Bununla birlikte; yani aklın ve iç sesin bir verisi olmakla beraber Tanrı, kanıtlamanın değil imanın konusudur. Bu iç ses,  şeksiz şüphesiz bir bilgi verisidir ve insan bu bilginin neye tekabül ettiğini merak etmekte; bu bilgi verisinden bilginin de kendisine ulaşmak istemektedir. Buna karşılık modern pozitif bilimsel bilgi anlayışı, kullandığı araç ve yöntemleri ve ürettiği sonuçlar ile insanı bu bilgiye götürememektedir. Çünkü modern pozitif bilgi paradigmasının doğası buna muktedir değildir ve olamaz. Bu hükmün/yargının veya kabulün kaçınılmaz sonucu ise şu olacaktır: Peki o halde metafizik bilgi ve bilmenin imkânı var mıdır ve varsa bu bilgi nasıl elde edilebilir?

Bu bilgiye ulaşmanın yolu ve imkânı,  her biri tarihsel birer gerçek şahsiyet olan nebilerin/resullerin/peygamberlerin getirdiği haberlere; yani vahyî bilgiyle mümkündür. Kaldı ki,  bu bilgi kaynaklarına ve bunların getirdiği bu bilgilere itibar etmemek, gerçekliğin metafizik bir mahiyeti olduğunu da ona fısıldayan bu sesi susturmak için kafayı kuma gömmek, aklı ve onun kullanımını esas alan bir insan için rasyonel bir davranış olmayacaktır. Nitekim bu hakikatinden dolayı aleti sadece akıl olan felsefenin en temel başlığını da metafizik oluşturmuştur.

Nihayet; agnostisizm, bilimsel bir duruş ya da yaklaşım değil, kendisini bilimsellik ambalajına büründürmüş bir ateizmdir. Bir başka ifade ile agnostisizm son tahlilde,  ideolojik tercihten ibaret olan ürkek bir ateizmden başka bir şey değildir.

[1] Paul Hazard, Batı Düşüncesindeki Büyük Değişme, Çeviren; Erol Güngör, Tur Yayınları, İstanbul 1981.
[2] Bakınız: TDV İslâm Ansiklopedisi; Lâedriye Maddesi, Yazan İlhan Kutluer,  http://islamansiklopedisi.org. (ErişimTarihi: 14.01.2022).,Ferit Uslu, Agnostisizm, Hitit Üniversitesi İlahiyat Fakültesi Dergisi, 2012/1, c. 11, sayı: 21, ss. 5-28.  https://dergipark.org.tr.( Erişim Tarihi: 14.01.2022).
[3] Bakınız: S. Hayri Bolay, Felsefi Doktrinler ve Terimler Sözlüğü, Akçağ Yayınları, Ankara, 1996., Uslu, s.7.
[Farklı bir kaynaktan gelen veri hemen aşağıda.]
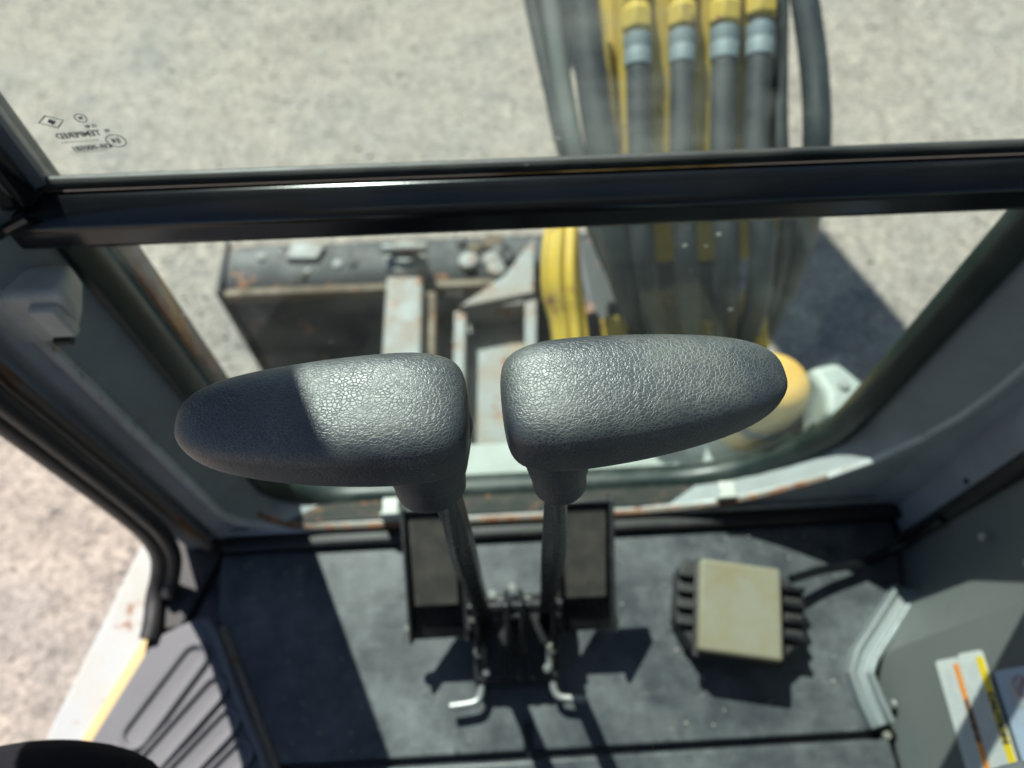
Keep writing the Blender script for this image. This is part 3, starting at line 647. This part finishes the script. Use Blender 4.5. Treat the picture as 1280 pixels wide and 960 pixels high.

[4] Nigel Warburton, Felsefenin Kısa Tarihi, Çeviren: Güçlü Ateşoğlu, Alfa/Felsefe, İstanbul 2019, s. 226-227.
[5] Warburton, s. 220.
[6] Warburton, s. 225.
[7] Bertrand Russel, Batı Felsefesi Tarihi: İlkçağ-Ortaçağ-Yeniçağ, Çeviren, Muammer Sencer, Say Kitap Pazarlama, İstanbul 1983, s. 712.
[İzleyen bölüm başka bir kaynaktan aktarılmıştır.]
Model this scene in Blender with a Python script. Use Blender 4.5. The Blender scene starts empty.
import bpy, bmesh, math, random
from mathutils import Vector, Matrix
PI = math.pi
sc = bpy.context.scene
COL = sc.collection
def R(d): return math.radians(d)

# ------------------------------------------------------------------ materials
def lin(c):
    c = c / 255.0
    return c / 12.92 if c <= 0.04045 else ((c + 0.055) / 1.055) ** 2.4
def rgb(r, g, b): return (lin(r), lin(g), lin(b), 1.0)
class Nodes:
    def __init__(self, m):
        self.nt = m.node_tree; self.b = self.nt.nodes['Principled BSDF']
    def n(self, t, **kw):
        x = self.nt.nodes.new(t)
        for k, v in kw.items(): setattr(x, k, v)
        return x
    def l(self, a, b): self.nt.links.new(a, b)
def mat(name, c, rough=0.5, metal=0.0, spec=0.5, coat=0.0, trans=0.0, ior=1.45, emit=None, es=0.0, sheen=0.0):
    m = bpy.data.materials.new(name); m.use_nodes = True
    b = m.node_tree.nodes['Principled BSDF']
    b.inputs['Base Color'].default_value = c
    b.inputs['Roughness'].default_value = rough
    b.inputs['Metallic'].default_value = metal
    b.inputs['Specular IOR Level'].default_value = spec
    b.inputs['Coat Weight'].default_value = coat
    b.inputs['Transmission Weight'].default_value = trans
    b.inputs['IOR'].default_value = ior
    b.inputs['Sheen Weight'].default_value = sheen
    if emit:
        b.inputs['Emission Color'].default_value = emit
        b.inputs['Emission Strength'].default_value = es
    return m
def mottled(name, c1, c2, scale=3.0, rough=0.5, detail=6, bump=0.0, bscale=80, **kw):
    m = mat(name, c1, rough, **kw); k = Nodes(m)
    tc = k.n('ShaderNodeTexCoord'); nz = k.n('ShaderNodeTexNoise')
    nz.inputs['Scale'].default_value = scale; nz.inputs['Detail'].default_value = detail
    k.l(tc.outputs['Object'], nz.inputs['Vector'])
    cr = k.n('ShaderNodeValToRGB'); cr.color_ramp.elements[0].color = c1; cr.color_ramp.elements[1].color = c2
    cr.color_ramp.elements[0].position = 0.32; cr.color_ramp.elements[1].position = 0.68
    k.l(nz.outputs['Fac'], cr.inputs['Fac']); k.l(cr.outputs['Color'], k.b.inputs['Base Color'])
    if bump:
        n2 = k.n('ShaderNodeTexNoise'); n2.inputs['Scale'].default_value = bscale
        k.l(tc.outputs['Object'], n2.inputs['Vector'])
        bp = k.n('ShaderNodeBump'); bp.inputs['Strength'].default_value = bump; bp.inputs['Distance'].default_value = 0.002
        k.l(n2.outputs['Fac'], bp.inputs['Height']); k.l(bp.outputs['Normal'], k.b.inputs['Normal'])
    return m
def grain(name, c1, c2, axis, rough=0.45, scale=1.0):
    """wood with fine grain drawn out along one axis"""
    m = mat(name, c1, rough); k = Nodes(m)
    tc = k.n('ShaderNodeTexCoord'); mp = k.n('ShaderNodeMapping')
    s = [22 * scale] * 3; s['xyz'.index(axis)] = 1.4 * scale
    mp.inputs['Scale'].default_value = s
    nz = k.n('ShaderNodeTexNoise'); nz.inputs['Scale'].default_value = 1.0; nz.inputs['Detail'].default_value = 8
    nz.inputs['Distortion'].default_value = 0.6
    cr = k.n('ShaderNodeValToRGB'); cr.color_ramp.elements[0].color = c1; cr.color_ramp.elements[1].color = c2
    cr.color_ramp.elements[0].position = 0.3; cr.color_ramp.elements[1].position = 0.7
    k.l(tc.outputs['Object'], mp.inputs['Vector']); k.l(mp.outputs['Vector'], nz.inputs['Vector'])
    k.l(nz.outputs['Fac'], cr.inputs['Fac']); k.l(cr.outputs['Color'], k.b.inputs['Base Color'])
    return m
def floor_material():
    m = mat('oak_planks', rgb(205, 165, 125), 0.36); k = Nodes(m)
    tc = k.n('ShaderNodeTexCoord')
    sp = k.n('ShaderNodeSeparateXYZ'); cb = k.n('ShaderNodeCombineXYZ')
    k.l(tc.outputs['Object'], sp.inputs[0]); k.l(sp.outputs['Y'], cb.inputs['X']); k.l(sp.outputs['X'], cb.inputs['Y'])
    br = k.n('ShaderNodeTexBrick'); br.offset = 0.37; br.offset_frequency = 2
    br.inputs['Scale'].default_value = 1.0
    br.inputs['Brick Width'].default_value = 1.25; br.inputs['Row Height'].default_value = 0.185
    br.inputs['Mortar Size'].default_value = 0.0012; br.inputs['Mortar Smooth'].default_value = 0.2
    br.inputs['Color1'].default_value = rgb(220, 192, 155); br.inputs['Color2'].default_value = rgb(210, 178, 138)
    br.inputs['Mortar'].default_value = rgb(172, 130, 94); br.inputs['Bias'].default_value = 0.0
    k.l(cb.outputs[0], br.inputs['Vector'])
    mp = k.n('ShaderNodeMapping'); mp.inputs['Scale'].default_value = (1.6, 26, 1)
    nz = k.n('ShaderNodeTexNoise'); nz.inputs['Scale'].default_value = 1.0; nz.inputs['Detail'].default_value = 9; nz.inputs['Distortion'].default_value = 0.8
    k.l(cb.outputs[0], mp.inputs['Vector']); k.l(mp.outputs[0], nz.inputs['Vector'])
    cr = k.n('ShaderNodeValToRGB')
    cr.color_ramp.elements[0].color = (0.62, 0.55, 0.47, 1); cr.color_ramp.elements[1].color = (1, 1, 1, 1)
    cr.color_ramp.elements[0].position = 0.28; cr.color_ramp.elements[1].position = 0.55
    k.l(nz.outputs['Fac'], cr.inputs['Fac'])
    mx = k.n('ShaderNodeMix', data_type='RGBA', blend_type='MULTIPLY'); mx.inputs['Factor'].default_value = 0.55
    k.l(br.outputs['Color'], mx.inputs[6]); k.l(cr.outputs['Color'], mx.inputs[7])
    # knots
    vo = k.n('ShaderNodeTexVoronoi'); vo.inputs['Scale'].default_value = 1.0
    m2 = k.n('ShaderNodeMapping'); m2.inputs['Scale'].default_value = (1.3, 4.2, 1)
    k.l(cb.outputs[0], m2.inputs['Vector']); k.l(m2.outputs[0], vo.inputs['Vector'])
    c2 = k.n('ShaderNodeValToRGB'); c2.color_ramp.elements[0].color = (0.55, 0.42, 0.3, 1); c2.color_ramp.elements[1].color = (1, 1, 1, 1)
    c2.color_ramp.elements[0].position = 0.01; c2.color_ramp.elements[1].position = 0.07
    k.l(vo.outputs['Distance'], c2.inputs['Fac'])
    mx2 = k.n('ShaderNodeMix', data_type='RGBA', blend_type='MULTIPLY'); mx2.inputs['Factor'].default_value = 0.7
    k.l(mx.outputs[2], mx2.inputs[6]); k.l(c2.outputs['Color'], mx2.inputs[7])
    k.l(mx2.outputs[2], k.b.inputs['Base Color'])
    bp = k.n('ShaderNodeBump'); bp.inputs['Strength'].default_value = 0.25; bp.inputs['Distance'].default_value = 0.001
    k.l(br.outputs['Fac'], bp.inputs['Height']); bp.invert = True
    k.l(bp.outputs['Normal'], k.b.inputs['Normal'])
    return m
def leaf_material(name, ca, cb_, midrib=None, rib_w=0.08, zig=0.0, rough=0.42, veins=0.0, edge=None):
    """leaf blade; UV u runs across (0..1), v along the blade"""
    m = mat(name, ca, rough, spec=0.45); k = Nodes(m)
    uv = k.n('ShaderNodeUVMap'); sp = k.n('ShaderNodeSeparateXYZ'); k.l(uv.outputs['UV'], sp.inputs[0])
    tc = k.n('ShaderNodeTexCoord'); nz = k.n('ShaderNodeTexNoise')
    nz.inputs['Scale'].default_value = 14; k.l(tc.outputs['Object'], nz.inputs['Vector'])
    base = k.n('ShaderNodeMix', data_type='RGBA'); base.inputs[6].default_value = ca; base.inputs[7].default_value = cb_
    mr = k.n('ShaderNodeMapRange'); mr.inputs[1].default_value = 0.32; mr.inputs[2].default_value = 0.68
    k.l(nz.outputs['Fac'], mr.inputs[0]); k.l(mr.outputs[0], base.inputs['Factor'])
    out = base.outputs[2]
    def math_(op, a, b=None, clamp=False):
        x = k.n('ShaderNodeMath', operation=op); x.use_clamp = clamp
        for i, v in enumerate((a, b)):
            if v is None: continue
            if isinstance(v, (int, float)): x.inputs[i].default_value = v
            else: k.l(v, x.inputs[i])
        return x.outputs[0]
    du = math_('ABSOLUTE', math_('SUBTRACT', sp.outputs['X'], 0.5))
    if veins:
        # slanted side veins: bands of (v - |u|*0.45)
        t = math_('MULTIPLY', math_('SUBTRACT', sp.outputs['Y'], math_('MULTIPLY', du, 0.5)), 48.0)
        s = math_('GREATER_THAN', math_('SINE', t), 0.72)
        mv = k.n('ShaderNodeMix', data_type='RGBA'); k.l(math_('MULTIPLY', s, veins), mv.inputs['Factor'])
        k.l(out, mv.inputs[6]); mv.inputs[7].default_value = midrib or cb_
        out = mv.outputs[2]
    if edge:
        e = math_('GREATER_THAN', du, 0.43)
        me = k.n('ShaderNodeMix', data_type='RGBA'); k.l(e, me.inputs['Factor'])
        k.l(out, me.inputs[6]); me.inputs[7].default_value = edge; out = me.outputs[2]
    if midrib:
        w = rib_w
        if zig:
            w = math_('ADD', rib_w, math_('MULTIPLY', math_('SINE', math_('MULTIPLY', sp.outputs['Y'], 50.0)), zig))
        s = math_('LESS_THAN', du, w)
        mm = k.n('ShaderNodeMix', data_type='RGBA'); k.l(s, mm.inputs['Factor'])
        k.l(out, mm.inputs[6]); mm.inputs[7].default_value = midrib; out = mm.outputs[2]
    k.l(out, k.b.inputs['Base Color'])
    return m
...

[8] Thomas Huxley, “Agnosticism”, Collected Essays: Volume V: Science And Christian Tradition, D. Appleton and Company, New York 1902, s. 238’den nakleden, Uslu, s.12.
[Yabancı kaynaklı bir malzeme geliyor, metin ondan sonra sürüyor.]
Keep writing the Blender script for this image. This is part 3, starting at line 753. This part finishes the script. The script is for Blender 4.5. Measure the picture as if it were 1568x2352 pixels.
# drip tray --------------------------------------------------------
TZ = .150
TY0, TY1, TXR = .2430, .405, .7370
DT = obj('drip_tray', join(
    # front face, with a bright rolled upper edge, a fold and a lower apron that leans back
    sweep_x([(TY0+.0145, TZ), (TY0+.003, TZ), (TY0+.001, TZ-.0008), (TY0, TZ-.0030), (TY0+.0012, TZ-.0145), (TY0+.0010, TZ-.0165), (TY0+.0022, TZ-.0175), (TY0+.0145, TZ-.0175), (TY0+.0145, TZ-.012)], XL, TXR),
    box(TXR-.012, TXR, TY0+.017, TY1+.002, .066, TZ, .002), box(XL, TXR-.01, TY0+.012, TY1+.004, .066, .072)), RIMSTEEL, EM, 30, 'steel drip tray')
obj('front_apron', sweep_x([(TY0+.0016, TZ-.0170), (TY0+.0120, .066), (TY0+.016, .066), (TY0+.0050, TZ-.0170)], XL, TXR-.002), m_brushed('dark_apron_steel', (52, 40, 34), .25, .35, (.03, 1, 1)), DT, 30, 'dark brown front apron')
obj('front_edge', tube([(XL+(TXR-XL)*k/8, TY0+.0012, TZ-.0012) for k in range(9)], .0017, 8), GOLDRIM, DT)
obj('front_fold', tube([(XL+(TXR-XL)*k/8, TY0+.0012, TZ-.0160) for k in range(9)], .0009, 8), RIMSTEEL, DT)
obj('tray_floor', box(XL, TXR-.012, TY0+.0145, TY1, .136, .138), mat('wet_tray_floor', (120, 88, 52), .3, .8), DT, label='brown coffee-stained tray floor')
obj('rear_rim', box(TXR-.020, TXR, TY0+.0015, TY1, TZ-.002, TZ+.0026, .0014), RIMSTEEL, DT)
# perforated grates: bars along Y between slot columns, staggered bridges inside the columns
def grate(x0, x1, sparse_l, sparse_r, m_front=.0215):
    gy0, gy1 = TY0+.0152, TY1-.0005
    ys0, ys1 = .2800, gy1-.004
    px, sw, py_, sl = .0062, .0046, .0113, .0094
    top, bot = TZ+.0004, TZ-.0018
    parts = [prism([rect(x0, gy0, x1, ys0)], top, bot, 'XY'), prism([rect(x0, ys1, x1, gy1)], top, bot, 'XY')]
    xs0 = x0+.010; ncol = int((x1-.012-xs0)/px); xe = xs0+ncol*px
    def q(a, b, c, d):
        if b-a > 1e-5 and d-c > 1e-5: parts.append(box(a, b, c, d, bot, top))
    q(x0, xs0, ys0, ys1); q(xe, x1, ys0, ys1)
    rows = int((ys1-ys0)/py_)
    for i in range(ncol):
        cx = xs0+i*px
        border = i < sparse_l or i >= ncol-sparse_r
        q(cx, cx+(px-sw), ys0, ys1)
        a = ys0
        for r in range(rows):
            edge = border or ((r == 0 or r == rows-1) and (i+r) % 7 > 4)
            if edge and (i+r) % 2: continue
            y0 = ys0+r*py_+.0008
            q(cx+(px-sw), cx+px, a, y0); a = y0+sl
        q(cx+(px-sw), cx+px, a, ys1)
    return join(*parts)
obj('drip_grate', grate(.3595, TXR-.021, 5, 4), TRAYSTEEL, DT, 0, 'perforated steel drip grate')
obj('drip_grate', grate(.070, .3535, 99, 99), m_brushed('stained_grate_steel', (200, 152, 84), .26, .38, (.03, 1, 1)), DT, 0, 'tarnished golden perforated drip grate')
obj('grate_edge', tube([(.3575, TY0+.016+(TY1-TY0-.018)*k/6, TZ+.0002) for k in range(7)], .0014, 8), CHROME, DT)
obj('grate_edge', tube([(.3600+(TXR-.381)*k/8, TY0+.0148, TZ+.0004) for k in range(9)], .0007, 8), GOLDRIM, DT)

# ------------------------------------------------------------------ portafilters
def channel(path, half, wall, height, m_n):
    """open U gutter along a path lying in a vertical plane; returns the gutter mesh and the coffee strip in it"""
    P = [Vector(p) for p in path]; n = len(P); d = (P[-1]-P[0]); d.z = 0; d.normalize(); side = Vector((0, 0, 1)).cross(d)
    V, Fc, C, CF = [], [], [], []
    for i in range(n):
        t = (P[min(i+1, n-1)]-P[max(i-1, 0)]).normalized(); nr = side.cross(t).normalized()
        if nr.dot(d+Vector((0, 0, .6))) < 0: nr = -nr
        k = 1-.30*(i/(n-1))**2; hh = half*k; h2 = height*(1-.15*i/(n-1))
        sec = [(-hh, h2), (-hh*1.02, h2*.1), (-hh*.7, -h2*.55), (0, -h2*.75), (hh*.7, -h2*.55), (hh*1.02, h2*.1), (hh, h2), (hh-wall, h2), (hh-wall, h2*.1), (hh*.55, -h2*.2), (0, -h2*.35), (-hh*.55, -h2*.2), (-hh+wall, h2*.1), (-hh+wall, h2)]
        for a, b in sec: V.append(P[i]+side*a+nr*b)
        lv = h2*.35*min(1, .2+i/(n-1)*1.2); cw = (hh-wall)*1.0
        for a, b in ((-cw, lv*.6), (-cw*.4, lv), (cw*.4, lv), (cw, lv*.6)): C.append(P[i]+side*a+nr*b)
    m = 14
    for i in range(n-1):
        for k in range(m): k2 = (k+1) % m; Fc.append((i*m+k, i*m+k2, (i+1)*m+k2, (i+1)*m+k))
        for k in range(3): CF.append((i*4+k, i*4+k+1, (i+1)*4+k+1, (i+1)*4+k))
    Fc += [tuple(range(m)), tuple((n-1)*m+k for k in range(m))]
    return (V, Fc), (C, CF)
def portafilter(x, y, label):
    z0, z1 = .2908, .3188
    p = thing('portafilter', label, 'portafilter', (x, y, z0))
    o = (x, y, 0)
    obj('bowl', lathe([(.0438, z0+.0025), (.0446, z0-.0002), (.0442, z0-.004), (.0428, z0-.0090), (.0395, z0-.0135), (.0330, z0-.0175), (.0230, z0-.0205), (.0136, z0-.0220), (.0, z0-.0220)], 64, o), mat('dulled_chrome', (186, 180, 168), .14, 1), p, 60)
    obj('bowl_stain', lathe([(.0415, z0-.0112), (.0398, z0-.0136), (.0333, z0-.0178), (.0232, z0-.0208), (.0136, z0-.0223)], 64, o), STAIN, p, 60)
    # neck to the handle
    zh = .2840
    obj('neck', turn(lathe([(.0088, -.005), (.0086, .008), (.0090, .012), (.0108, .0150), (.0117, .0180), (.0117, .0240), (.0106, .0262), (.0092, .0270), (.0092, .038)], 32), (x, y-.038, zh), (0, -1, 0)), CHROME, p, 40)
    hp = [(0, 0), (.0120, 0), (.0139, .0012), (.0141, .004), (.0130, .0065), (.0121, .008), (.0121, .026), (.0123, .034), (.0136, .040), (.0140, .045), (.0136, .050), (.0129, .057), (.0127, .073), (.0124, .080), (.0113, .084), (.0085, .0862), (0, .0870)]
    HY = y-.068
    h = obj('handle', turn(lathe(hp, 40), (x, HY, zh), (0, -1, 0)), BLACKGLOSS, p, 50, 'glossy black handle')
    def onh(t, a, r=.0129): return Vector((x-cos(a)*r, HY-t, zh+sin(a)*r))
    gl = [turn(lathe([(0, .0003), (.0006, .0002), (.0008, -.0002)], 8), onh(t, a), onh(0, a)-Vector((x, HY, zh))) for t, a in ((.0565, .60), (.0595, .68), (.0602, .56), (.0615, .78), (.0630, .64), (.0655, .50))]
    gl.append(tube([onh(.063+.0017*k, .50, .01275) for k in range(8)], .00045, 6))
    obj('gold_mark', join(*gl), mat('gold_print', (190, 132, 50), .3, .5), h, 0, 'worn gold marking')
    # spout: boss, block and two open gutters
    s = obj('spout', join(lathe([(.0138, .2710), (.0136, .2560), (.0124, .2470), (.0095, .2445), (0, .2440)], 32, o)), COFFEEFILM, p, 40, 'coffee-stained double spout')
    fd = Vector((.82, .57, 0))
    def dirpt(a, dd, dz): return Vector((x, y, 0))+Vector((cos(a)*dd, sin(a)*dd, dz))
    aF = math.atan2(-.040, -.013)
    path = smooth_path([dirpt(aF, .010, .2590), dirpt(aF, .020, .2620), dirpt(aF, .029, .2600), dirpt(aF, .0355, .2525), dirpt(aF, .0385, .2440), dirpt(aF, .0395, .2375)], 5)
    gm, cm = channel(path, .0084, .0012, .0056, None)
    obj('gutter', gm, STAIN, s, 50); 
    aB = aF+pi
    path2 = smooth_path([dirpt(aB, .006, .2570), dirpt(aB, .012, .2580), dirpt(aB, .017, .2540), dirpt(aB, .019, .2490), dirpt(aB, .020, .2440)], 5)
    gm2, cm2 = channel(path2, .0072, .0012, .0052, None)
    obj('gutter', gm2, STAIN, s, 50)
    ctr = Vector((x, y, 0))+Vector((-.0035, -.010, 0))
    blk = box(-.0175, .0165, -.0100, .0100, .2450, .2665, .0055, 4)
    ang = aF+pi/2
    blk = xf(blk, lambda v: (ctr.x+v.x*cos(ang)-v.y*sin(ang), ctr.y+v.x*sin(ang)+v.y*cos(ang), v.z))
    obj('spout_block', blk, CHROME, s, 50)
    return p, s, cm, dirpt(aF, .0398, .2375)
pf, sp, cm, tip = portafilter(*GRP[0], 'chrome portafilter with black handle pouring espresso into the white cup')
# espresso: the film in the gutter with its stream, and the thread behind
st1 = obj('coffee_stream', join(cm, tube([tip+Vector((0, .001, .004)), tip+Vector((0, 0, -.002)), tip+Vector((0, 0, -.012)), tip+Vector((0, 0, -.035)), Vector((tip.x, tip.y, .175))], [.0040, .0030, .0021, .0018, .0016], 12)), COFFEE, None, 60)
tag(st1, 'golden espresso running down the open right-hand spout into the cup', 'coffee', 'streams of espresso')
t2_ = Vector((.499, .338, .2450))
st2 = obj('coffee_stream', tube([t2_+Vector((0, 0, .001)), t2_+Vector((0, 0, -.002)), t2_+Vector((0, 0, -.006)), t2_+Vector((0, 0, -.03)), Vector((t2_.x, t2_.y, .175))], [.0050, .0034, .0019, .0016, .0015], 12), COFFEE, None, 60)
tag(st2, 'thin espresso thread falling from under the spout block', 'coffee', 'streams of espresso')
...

[9] Huxley, “Agnosticism”, Collected Essays’den nakleden Uslu, s. 9-10.
[10] Aslında yukarıdaki alıntıda görüleceği üzere Huxley son cümle olarak; “işte ben bunu agnostiğin inancı olarak benimsiyorum” diyerek, içinde bulunduğu halin bir tavır alma, bir tercih olduğunu söylemektedir.
[11] Burada zikredilen düşünce nesneleri kavramı ile kastedilen şey; somut olgusal ve oluşsal âlemde karşılaşılmayan veya somut olgusal ve oluşsal âlemden elde edilen imgelenimlerle tasavvur edilen (örneğin kanatlı at gibi) şeyler değildir. Burada kastedilen, aşkın olan ve biçim kabul etmeyen ve fakat varlığını; var olması gerektiğini düşünmekten kendimizi alamadığımız düşünce nesnelerdir: Örneğin Tanrı.